Core Effects

The basic effects that Ferp provides to help you build better software

effects.none()

The none effect is very simple, there is no effect. Use this effect to tell your app there is nothing to do after an update. All arguments passed to it are ignored, and your update function will not be called.

effects.defer(promise)

A deferred promise is a great way to connect things like timers, http requests, and other asynchronous code to your update loop. There is a hitch, though - deferred effects should never throw an error. This means that if your effect has the chance of causing a run-time error, it must be caught inside your effects.defer call, and an alternative effect should be returned. Here is an example of a bad deferred effect:

badDeferredEffect.js
import { effects } from 'ferp';
const fetchEffect = (url, options, okEffect) => effects.defer(
fetch(url, options)
.then(response => response.json())
.then(okEffect)
);
// Usage:
fetchEffect(
'https://jsonplaceholder.typicode.com/posts',
undefined,
(json) => ({ type: 'httpSuccess', json }),
);

What happens if this fetch fails? It will throw an exception, and crash your app. To counter-act this, provide an explicit error effect:

goodDeferredEffect.js
import { effects } from 'ferp';
const fetchEffect = (url, options, okEffect, errorEffect = effects.none) => effects.defer(
fetch(url, options)
.then(response => response.json())
.then(okEffect)
.catch(errorEffect)
);
// Usage:
fetchEffect(
'https://jsonplaceholder.typicode.com/posts',
undefined,
json => ({ type: 'httpSuccess', json }),
error => ({ type: 'httpFailure', error }),
);

This provides your app with a reasonable way to manage the error without being opinionated.
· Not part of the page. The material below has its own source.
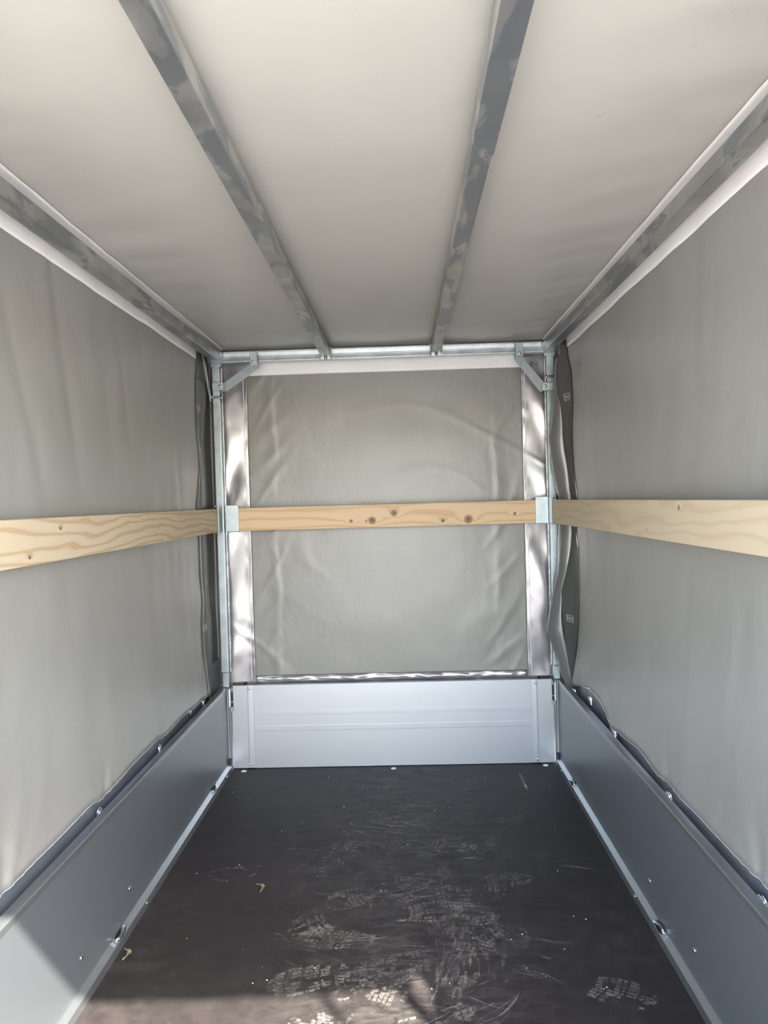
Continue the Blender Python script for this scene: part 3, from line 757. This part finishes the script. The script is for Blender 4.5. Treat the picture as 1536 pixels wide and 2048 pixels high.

effects.thunk(() => effect)

Thunks are a way to prevent an effect from running until the effects manager processes the effect. The wait can be from various factors, including a deferred promise or a desired synchronous batch behaviour. A great example use case for a thunk is chaining a series of timeouts. Consider the following example:

badDelayEffect.js
import { effects } from 'ferp';
const delay = (milliseconds, effect) => effects.defer(new Promise((resolve) => {
setTimeout(() => resolve(effect()), milliseconds);
}));
delay(1000, () => effects.batch([
'first timer done',
delay(1000, () => 'second timer done'),
]));

You might expect something like /* wait 1 second */, 'first timer done', /* wait 1 second */, 'second timer done', but in reality, it will be /* wait 1 second */, 'first timer done', 'second timer done'. This is because the promises are kicked off immediately, before the effect manager handles them. In some cases, like non-dependent http requests, this is great, but for chaining timers, it is not. The solution, as you might have guessed, is wrapping our delay effect in a thunk, just like this:

goodDelayEffect.js
import { effects } from 'ferp';
const delay = (milliseconds, effect) => effects.thunk(() => effects.defer(new Promise((resolve) => {
setTimeout(() => resolve(effect()), milliseconds);
})));
delay(1000, () => effects.batch([
'first timer done',
delay(1000, () => 'second timer done'),
]));

Now each delay waits until it is called, with a 1 second timeout before each message. Thunks are a great tool for effect flow control.

effects.batch(arrayOfEffects)

Batch is the other powerful flow control tool for effects. Often times, an update will only need to do a single effect, but this is not the only case. Batching effects gives you the opportunity to run multiple side effects at once. This is especially powerful when you need to pass a message to your update, while also kicking off a background task.

<a message>

While you can use any number of the above effects, any other value is treated as a message that can be passed into your update function. For instance, the redux-style patter may have a message that looks like:

{
"type": "some message type here",
"foo": true,
"bar": { "baz": "fizz" },
}

You may find you need simpler messages for some apps that don't require an object structure, or maybe you find yourself making complicated class structures. Ferp doesn't care, as long as you can make them unique.